Requirements
Find, in the records below, the line that contains "Build this scene" and the line that contains "from mathutils import". Copy those two lines and everything between them exactly, but not the pictures.

Dataset extract

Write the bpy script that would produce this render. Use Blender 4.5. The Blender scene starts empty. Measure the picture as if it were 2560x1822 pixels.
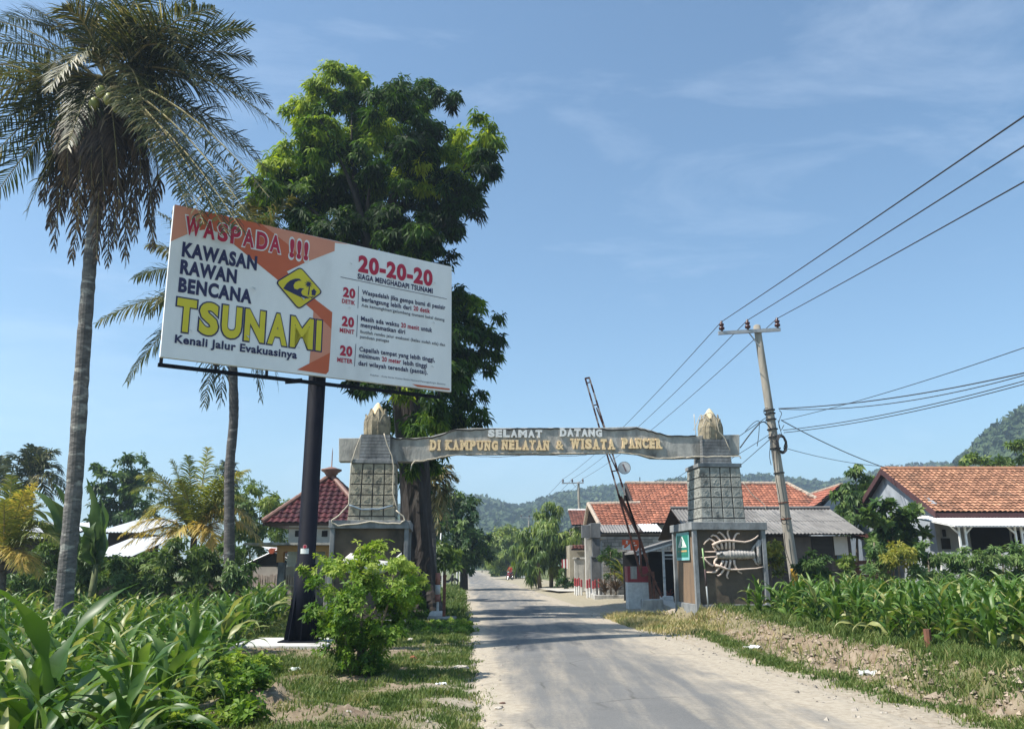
==
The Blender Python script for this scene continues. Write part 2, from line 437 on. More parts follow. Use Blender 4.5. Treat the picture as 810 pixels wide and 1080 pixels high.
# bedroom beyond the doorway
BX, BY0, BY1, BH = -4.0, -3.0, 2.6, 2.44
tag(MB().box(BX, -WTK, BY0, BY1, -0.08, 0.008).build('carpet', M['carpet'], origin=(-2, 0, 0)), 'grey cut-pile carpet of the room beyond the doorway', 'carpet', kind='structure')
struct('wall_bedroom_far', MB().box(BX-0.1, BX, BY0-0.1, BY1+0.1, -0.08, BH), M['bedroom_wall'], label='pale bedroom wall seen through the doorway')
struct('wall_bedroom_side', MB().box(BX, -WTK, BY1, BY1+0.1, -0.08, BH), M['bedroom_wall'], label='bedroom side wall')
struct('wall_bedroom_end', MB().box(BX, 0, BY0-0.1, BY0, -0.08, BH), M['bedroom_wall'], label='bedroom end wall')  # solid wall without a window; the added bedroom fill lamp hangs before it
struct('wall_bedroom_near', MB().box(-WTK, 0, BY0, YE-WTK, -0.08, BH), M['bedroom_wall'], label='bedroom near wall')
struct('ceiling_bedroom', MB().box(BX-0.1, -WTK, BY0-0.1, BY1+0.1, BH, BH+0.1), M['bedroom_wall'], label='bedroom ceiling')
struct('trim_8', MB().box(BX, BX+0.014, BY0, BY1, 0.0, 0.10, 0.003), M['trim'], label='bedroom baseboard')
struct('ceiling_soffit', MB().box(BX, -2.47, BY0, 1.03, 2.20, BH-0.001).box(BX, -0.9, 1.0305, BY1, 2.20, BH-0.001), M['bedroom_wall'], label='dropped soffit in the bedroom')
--
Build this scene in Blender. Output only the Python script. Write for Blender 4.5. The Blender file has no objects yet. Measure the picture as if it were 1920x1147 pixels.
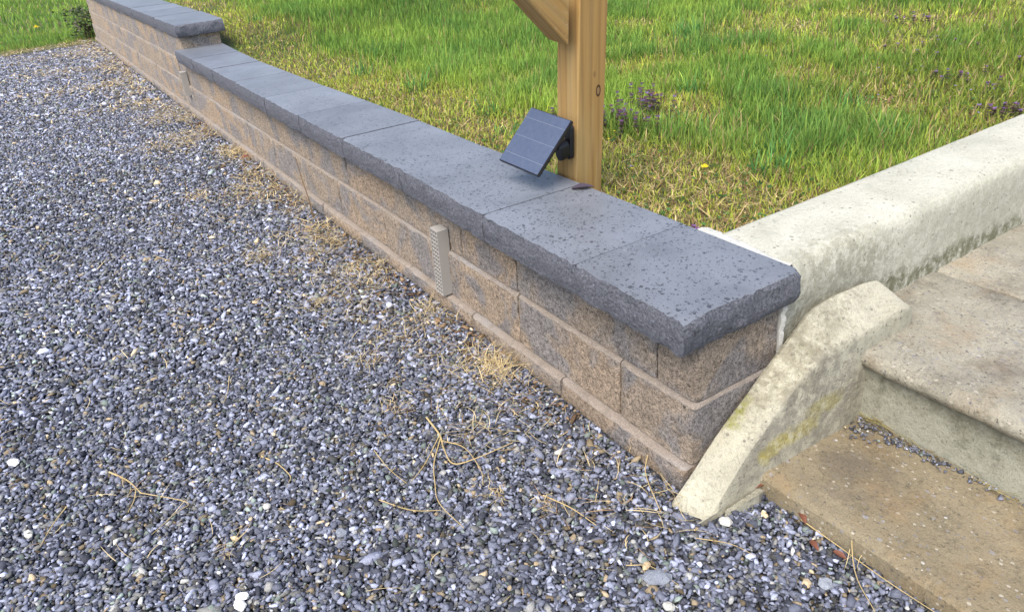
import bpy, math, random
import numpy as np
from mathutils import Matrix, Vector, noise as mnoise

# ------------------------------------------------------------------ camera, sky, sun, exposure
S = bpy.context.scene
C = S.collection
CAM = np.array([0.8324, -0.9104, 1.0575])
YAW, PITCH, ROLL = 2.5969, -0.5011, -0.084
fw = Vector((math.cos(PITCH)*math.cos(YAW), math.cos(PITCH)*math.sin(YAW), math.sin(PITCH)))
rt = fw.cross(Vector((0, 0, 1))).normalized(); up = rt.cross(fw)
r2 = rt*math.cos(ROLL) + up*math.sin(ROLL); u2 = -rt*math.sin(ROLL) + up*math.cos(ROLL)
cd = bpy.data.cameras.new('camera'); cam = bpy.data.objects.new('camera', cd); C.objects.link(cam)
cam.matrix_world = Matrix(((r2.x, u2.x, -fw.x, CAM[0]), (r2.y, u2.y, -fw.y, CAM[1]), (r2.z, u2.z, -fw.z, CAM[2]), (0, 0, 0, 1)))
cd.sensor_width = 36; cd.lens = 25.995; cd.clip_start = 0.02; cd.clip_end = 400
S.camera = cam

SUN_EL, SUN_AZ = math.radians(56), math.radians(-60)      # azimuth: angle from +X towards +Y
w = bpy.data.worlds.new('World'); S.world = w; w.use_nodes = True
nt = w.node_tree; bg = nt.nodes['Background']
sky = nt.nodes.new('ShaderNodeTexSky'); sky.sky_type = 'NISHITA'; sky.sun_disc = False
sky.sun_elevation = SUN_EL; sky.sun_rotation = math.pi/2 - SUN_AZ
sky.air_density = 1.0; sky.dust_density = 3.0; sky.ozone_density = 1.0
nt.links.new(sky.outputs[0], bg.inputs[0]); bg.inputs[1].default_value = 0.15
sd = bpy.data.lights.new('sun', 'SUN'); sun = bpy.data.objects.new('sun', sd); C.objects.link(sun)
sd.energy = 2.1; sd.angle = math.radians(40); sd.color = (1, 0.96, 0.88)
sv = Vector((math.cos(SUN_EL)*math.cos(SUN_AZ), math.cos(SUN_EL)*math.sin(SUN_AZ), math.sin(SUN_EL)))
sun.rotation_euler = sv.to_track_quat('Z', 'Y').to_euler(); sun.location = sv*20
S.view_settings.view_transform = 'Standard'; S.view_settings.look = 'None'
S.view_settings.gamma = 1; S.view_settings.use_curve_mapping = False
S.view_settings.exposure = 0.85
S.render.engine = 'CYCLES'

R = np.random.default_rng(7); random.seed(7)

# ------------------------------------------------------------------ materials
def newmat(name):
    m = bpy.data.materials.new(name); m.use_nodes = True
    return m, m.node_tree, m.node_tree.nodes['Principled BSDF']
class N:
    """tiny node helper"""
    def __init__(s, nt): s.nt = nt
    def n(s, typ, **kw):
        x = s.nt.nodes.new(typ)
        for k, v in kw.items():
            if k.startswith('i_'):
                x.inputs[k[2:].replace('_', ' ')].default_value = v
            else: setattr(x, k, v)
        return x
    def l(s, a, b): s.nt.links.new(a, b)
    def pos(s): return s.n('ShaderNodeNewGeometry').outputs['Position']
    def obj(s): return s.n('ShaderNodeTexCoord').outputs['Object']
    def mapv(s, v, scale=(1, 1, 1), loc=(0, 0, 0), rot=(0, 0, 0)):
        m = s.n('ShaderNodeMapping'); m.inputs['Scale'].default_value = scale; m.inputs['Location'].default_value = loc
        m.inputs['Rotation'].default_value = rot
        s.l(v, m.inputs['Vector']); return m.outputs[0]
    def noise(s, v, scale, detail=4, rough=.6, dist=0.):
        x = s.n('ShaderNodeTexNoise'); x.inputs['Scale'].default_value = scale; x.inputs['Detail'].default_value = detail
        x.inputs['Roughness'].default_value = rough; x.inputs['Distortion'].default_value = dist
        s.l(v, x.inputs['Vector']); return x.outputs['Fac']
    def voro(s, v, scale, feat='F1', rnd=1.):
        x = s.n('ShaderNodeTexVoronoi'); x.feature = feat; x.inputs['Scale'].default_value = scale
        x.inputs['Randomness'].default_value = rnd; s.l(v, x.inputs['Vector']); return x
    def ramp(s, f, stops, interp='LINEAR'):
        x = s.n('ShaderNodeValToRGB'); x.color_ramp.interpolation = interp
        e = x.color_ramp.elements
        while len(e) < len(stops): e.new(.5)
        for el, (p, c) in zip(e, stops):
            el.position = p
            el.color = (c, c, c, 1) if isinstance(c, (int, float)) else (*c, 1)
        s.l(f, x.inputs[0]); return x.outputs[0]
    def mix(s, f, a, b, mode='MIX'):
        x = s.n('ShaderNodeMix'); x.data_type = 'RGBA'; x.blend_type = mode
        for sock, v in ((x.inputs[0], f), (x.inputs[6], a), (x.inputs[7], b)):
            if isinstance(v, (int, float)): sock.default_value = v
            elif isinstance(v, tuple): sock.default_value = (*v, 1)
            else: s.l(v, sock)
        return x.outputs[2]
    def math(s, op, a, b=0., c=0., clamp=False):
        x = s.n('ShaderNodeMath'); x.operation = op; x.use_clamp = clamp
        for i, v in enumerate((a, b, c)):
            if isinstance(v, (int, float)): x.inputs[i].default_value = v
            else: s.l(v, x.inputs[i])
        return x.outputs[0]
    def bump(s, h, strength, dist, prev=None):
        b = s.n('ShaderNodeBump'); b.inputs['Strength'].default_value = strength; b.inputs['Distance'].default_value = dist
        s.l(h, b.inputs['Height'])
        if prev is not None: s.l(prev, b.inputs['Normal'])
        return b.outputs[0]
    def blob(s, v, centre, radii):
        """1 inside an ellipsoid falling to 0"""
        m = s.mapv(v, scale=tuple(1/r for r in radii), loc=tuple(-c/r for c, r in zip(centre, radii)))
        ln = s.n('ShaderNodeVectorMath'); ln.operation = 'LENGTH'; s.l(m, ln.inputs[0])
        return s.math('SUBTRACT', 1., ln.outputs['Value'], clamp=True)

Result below
Build this scene in Blender. Output only the Python script. Write for Blender 4.5. The Blender file has no objects yet. Measure the picture as if it were 1920x1147 pixels.
import bpy, math, random
import numpy as np
from mathutils import Matrix, Vector, noise as mnoise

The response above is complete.